» Short problem: Copy out all of the data exactly as it appears.

» Source data:
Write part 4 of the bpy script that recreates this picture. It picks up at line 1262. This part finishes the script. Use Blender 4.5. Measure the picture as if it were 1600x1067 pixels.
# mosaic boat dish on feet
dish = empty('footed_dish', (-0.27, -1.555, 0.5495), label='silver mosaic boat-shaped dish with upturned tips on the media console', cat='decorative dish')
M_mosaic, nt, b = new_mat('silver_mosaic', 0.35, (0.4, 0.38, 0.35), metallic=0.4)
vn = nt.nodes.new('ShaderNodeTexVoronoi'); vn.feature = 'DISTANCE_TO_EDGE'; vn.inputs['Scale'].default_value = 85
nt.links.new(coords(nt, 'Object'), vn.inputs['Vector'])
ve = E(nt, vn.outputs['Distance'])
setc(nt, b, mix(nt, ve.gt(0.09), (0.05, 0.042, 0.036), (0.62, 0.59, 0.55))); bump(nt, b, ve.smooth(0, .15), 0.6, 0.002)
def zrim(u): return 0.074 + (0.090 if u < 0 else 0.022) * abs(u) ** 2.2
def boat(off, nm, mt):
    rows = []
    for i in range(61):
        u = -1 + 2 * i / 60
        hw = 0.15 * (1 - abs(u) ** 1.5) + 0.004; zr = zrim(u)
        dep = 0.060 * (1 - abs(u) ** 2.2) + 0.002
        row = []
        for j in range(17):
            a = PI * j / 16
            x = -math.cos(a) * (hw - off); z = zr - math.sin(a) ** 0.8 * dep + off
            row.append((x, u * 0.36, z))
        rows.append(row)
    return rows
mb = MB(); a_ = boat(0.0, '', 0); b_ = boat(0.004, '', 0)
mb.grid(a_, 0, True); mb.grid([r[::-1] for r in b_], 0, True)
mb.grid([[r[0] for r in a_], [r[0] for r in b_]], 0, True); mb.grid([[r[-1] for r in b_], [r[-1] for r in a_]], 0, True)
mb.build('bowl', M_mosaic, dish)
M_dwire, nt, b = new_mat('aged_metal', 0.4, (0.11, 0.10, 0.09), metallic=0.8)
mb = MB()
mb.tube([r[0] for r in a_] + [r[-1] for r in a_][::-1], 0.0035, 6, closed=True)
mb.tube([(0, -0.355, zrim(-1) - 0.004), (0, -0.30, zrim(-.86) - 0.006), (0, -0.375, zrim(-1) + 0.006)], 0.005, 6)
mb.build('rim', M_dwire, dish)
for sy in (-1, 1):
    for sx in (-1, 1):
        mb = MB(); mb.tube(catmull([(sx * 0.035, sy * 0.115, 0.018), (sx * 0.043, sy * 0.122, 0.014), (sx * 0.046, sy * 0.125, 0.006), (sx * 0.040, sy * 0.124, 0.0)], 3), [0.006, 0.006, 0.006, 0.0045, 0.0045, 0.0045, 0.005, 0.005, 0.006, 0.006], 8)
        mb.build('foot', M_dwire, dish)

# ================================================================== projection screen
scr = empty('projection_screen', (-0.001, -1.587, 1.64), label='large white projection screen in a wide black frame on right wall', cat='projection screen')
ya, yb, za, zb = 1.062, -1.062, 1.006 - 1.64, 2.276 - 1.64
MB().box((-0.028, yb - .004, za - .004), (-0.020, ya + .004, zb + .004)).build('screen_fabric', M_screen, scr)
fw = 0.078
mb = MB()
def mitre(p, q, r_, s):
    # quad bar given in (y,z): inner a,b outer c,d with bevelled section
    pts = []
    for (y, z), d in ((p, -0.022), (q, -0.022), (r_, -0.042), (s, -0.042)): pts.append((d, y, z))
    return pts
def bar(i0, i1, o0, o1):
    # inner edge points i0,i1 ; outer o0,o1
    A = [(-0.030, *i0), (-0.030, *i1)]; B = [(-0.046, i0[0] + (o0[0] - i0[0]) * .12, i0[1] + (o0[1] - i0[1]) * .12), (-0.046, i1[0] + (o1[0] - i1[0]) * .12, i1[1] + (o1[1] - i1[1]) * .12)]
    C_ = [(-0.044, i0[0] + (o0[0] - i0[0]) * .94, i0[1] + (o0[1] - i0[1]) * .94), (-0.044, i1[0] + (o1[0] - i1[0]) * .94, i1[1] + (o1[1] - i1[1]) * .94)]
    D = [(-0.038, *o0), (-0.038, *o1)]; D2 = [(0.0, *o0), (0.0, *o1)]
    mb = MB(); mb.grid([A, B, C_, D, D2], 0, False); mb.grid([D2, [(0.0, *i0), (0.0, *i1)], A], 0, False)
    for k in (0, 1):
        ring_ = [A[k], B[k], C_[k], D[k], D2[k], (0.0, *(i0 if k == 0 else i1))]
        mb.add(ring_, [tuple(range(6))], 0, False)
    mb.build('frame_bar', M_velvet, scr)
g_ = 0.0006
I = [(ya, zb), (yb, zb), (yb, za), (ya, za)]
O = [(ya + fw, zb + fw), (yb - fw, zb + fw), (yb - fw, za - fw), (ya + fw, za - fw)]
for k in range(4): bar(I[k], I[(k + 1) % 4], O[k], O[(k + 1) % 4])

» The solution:
Write part 4 of the bpy script that recreates this picture. It picks up at line 1262. This part finishes the script. Use Blender 4.5. Measure the picture as if it were 1600x1067 pixels.
# mosaic boat dish on feet
dish = empty('footed_dish', (-0.27, -1.555, 0.5495), label='silver mosaic boat-shaped dish with upturned tips on the media console', cat='decorative dish')
M_mosaic, nt, b = new_mat('silver_mosaic', 0.35, (0.4, 0.38, 0.35), metallic=0.4)
vn = nt.nodes.new('ShaderNodeTexVoronoi'); vn.feature = 'DISTANCE_TO_EDGE'; vn.inputs['Scale'].default_value = 85
nt.links.new(coords(nt, 'Object'), vn.inputs['Vector'])
ve = E(nt, vn.outputs['Distance'])
setc(nt, b, mix(nt, ve.gt(0.09), (0.05, 0.042, 0.036), (0.62, 0.59, 0.55))); bump(nt, b, ve.smooth(0, .15), 0.6, 0.002)
def zrim(u): return 0.074 + (0.090 if u < 0 else 0.022) * abs(u) ** 2.2
def boat(off, nm, mt):
    rows = []
    for i in range(61):
        u = -1 + 2 * i / 60
        hw = 0.15 * (1 - abs(u) ** 1.5) + 0.004; zr = zrim(u)
        dep = 0.060 * (1 - abs(u) ** 2.2) + 0.002
        row = []
        for j in range(17):
            a = PI * j / 16
            x = -math.cos(a) * (hw - off); z = zr - math.sin(a) ** 0.8 * dep + off
            row.append((x, u * 0.36, z))
        rows.append(row)
    return rows
mb = MB(); a_ = boat(0.0, '', 0); b_ = boat(0.004, '', 0)
mb.grid(a_, 0, True); mb.grid([r[::-1] for r in b_], 0, True)
mb.grid([[r[0] for r in a_], [r[0] for r in b_]], 0, True); mb.grid([[r[-1] for r in b_], [r[-1] for r in a_]], 0, True)
mb.build('bowl', M_mosaic, dish)
M_dwire, nt, b = new_mat('aged_metal', 0.4, (0.11, 0.10, 0.09), metallic=0.8)
mb = MB()
mb.tube([r[0] for r in a_] + [r[-1] for r in a_][::-1], 0.0035, 6, closed=True)
mb.tube([(0, -0.355, zrim(-1) - 0.004), (0, -0.30, zrim(-.86) - 0.006), (0, -0.375, zrim(-1) + 0.006)], 0.005, 6)
mb.build('rim', M_dwire, dish)
for sy in (-1, 1):
    for sx in (-1, 1):
        mb = MB(); mb.tube(catmull([(sx * 0.035, sy * 0.115, 0.018), (sx * 0.043, sy * 0.122, 0.014), (sx * 0.046, sy * 0.125, 0.006), (sx * 0.040, sy * 0.124, 0.0)], 3), [0.006, 0.006, 0.006, 0.0045, 0.0045, 0.0045, 0.005, 0.005, 0.006, 0.006], 8)
        mb.build('foot', M_dwire, dish)

# ================================================================== projection screen
scr = empty('projection_screen', (-0.001, -1.587, 1.64), label='large white projection screen in a wide black frame on right wall', cat='projection screen')
ya, yb, za, zb = 1.062, -1.062, 1.006 - 1.64, 2.276 - 1.64
MB().box((-0.028, yb - .004, za - .004), (-0.020, ya + .004, zb + .004)).build('screen_fabric', M_screen, scr)
fw = 0.078
mb = MB()
def mitre(p, q, r_, s):
    # quad bar given in (y,z): inner a,b outer c,d with bevelled section
    pts = []
    for (y, z), d in ((p, -0.022), (q, -0.022), (r_, -0.042), (s, -0.042)): pts.append((d, y, z))
    return pts
def bar(i0, i1, o0, o1):
    # inner edge points i0,i1 ; outer o0,o1
    A = [(-0.030, *i0), (-0.030, *i1)]; B = [(-0.046, i0[0] + (o0[0] - i0[0]) * .12, i0[1] + (o0[1] - i0[1]) * .12), (-0.046, i1[0] + (o1[0] - i1[0]) * .12, i1[1] + (o1[1] - i1[1]) * .12)]
    C_ = [(-0.044, i0[0] + (o0[0] - i0[0]) * .94, i0[1] + (o0[1] - i0[1]) * .94), (-0.044, i1[0] + (o1[0] - i1[0]) * .94, i1[1] + (o1[1] - i1[1]) * .94)]
    D = [(-0.038, *o0), (-0.038, *o1)]; D2 = [(0.0, *o0), (0.0, *o1)]
    mb = MB(); mb.grid([A, B, C_, D, D2], 0, False); mb.grid([D2, [(0.0, *i0), (0.0, *i1)], A], 0, False)
    for k in (0, 1):
        ring_ = [A[k], B[k], C_[k], D[k], D2[k], (0.0, *(i0 if k == 0 else i1))]
        mb.add(ring_, [tuple(range(6))], 0, False)
    mb.build('frame_bar', M_velvet, scr)
g_ = 0.0006
I = [(ya, zb), (yb, zb), (yb, za), (ya, za)]
O = [(ya + fw, zb + fw), (yb - fw, zb + fw), (yb - fw, za - fw), (ya + fw, za - fw)]
for k in range(4): bar(I[k], I[(k + 1) % 4], O[k], O[(k + 1) % 4])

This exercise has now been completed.